The US Postal Service could fully meet its financial obligations, extinguish debt and have substantial cash flow if Congress rectifies the organization’s possible overfunding of its pension and retiree healthcare funds, the USPS’ Office of Inspector General (OIG) said in a summary report.

The OIG has issued four reports in the past year on the Postal Service’s possible overfunding of its pension funds and retiree healthcare fund. One report found that the USPS has overpaid the Civil Service Retirement System by about $75 billion since 1972 because of an outdated calculation method. Another report found that if the Postal Service is allowed to prefund its pension obligations at levels benchmarked to private-sector companies, it could recover more than $50 billion.

“If our proposals to recover the overfunded amounts were placed in effect, the Postal Service could potentially recover $142.4 billion,” the OIG summary report stated.

The report said that if the overfunding is rectified, the Postal Service would no longer be required to prefund the Postal Service Retiree Health Benefits Fund by about $5.6 billion a year. It could prefund pensions and retirees’ health benefits at benchmarked levels and pay existing retirees’ health insurance premiums from the retiree health fund. It could also extinguish its $10 billion debt to the US Treasury Department.

The proposals also could provide significant cash for operations, the OIG said in the report.

Postmaster General John Potter said last week that the Postal Service expects to report a $6 billion loss for fiscal year 2010, with about $5.5 billion of that loss due to its statutorily required payment into the Retiree Health Benefits Fund. Without that payment, the USPS had a $500 million operating loss in FY 2010 despite a drop in mail volume of about 7 billion pieces.

The issue of how to fund the Postal Service’s long-term liabilities is expected to play out on Capitol Hill in either a lame-duck session of this Congress or with a new Congress next year.

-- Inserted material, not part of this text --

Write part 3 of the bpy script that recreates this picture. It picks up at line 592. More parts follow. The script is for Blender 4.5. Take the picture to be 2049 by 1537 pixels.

Sen. Thomas Carper (D-DE) recently introduced a comprehensive postal reform bill that would permanently address the pension and retiree health benefit issues. In its decision to reject the USPS’ proposed “exigent” rate increases for 2011, the Postal Regulatory Commission cited the aggressive retiree health benefits payment schedule as a structural problem causing the Postal Service’s liquidity crisis.